Define performance benchmarks and success criteria

Completed

A performance benchmark is a metric or point of reference that gives evidence that the solution being built during implementation can achieve business performance objectives and constraints.

Performance benchmarks confirm that the solution can process the targeted transactions/user’s volume within an acceptable duration/response time with a specific data starting point.

Performance benchmarks answer questions that are related to handling real-life workloads and thousands of users concurrently. They also answer questions about performance and scalability in years after go-live, performance in rollouts to other countries after the first go-live, and so on.

Develop a performance tuning process to meet performance objectives

Performance testing is an iterative approach and requires a defined process that should have a life cycle and clear steps. Some tests need to be run in a loop until the required solution is achieved. Make sure that you're clear on performance goals and prioritize tuning scenarios.

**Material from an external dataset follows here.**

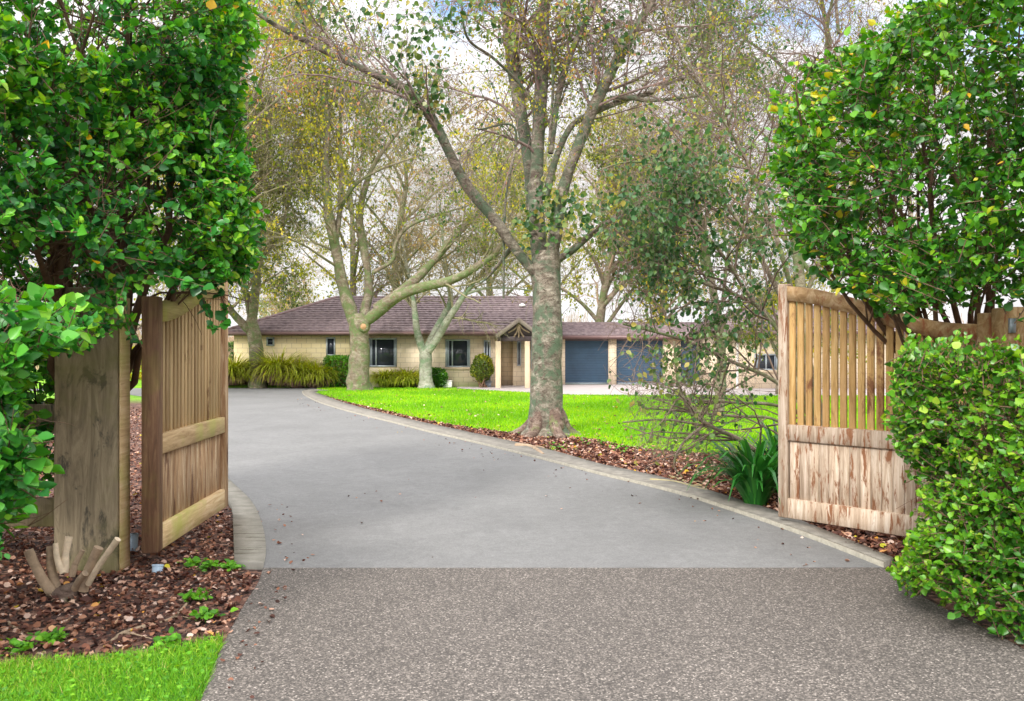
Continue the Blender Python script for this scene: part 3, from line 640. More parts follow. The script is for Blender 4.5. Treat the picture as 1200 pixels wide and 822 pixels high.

The typical performance tuning process includes the following steps:

  1. Narrow it down - This step is the first for each scenario. Find out where you lose the most time and then focus your efforts on that point. For example, validate whether few or many calls exist, validate whether process is running or waiting, and so on.
  2. Troubleshoot - Analyze why that part of the process is slow. It could be configuration, looping, row-by-row operations, or resource contention, such as locking or single threading.
  3. Solution - create a fix - Consider lead time for Microsoft or partner/provider hotfixes. You might be able to fix by extension.
  4. Evaluate it – Validate that the performance goal has been met.
  5. Test the new solution.
  6. Repeat or deploy the solution.

Sample performance benchmark activities RACI

Part of the strategy definition is to define roles and responsibilities. Samples of the performance benchmark activities and responsibilities between customer and implementation partner are included in the following table.

RACI abbreviations:

  • R - Responsible
  • A - Accountable
  • C - Consulted
  • I - Informed
ACTIVITY PARTNER (sample) CUSTOMER (sample)
Define the target/projected business goals I AR
Define the detailed benchmark scenarios RIC A
Take task recordings and document the reproduction steps I AR
Provide the environment artifacts (code build and database to use) I AR
Build the benchmark environment R A
Create test scripts and data scripts R A
Run the performance benchmark R A
Deliver the performance benchmark report R A
If bugs occur in the standard solution, open a support request to Microsoft C AR

Performance benchmarks outcomes

Performance benchmarks will confirm that the solution will perform the critical business scenarios as expected. Key benchmark deliverables include performance benchmark report, issues detected/fixed in each iteration, and optimizations performed in each iteration.